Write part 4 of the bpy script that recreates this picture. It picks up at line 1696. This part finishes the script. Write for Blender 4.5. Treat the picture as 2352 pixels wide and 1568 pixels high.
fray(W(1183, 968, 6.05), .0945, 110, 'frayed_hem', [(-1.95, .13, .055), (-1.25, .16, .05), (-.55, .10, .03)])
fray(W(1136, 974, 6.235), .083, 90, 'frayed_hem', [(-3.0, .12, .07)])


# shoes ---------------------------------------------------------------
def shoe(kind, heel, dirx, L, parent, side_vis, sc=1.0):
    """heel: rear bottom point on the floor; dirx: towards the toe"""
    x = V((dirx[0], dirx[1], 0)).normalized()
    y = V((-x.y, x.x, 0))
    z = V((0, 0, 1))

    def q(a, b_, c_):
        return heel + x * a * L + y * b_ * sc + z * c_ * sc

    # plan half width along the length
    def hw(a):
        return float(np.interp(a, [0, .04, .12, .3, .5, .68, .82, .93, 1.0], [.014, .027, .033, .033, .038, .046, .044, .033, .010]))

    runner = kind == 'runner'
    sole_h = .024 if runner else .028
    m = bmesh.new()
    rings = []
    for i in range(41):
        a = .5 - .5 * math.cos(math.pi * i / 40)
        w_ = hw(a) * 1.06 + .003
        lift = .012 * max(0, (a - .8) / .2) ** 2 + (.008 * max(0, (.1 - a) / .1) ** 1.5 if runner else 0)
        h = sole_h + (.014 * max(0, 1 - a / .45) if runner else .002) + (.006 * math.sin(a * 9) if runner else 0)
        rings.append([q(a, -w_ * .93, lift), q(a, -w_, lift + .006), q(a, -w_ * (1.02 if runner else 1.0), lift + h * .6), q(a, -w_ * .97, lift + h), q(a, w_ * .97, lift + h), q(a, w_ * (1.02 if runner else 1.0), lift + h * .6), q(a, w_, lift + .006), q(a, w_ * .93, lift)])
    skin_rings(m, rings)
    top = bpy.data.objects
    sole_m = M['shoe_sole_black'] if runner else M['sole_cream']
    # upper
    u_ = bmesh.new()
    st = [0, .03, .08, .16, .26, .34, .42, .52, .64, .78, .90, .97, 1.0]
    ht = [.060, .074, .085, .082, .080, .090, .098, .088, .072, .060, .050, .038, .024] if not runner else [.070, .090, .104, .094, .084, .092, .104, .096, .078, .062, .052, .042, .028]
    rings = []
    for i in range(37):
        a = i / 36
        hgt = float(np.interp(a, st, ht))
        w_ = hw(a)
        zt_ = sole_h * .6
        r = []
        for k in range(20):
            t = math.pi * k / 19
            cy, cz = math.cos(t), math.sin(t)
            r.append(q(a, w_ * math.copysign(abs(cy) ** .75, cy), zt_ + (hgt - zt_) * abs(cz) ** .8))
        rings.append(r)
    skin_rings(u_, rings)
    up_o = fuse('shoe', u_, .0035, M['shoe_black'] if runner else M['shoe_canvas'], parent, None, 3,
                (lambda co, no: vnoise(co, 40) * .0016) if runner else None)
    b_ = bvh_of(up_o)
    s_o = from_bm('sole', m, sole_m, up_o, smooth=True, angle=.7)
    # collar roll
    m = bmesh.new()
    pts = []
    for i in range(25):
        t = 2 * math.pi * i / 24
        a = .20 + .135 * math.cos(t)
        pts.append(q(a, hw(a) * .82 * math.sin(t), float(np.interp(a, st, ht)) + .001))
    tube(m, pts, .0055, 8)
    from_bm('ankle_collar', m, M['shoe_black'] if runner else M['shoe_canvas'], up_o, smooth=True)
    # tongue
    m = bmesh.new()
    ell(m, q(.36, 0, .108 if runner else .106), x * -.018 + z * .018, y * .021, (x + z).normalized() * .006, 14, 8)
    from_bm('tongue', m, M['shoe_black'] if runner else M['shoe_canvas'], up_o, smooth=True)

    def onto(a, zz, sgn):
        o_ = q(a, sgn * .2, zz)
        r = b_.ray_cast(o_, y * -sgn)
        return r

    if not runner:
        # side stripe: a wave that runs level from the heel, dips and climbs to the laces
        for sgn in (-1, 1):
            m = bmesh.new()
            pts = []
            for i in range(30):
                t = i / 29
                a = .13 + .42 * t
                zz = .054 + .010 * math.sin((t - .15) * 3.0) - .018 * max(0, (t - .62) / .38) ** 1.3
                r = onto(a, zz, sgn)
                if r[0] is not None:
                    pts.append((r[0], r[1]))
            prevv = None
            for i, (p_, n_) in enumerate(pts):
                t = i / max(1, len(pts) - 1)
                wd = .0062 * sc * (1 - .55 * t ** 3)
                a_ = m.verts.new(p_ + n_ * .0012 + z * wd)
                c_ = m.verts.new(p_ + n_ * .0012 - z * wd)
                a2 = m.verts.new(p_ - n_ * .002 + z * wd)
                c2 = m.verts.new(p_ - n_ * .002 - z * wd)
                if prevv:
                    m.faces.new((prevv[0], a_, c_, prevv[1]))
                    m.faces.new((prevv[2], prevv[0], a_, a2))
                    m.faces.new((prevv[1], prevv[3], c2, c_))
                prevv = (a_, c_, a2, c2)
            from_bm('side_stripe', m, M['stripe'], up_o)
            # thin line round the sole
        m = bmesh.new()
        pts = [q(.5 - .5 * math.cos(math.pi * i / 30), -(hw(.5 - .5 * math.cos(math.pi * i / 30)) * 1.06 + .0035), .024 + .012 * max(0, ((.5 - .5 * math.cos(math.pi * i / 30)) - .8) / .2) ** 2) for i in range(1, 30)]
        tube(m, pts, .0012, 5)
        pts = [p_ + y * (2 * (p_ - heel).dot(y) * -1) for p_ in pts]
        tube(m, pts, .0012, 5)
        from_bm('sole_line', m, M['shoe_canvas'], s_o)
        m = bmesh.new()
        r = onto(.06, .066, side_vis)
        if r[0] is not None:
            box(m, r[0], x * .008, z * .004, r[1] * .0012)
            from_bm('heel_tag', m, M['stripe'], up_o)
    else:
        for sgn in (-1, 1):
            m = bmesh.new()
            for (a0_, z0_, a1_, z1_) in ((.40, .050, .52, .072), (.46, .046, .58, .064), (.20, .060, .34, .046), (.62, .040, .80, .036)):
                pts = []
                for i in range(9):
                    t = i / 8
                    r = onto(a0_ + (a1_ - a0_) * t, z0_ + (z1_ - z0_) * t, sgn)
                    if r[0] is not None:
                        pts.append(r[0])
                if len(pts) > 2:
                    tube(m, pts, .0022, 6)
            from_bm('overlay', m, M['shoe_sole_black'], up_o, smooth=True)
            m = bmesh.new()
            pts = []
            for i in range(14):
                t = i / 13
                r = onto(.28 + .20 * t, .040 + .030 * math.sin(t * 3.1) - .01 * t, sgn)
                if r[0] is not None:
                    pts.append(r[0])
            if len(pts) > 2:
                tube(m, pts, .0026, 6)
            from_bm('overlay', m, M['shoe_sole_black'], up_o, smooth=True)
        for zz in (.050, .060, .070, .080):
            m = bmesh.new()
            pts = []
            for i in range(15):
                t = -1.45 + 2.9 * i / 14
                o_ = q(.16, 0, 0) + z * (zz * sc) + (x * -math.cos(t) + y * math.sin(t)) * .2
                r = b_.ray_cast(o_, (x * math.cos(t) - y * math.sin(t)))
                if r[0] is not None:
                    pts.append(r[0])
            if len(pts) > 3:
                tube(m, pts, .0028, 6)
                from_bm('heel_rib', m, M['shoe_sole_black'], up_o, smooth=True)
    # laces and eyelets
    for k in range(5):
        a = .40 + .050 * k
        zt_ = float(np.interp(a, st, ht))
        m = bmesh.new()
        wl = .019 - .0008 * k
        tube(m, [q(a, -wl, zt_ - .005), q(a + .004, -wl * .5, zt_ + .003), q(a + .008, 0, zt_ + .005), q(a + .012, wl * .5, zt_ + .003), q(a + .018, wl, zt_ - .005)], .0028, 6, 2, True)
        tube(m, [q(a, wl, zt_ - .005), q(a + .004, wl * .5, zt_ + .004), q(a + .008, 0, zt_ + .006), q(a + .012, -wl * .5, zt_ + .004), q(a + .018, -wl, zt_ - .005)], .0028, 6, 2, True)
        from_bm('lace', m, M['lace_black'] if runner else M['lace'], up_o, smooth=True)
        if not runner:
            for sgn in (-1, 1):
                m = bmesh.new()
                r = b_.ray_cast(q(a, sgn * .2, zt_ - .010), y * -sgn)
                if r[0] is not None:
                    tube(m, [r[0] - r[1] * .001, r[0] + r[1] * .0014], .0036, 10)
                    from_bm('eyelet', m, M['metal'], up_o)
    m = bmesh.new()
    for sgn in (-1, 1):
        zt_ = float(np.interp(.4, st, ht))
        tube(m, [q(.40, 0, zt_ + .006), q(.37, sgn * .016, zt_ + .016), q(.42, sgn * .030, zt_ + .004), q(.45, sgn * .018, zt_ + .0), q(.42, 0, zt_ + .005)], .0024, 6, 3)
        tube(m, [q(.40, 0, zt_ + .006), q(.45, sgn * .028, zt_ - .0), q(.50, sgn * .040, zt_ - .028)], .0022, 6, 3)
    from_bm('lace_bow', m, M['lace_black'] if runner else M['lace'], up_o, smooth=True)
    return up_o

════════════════

• WHAT IS BEING ASKED
Please reproduce exactly the lines above, beginning with the first and ending with the line that contains "[(-3.0, .12, .07)])", and include nothing outside that range.

• OUTPUT BELOW
Write part 4 of the bpy script that recreates this picture. It picks up at line 1696. This part finishes the script. Write for Blender 4.5. Treat the picture as 2352 pixels wide and 1568 pixels high.
fray(W(1183, 968, 6.05), .0945, 110, 'frayed_hem', [(-1.95, .13, .055), (-1.25, .16, .05), (-.55, .10, .03)])
fray(W(1136, 974, 6.235), .083, 90, 'frayed_hem', [(-3.0, .12, .07)])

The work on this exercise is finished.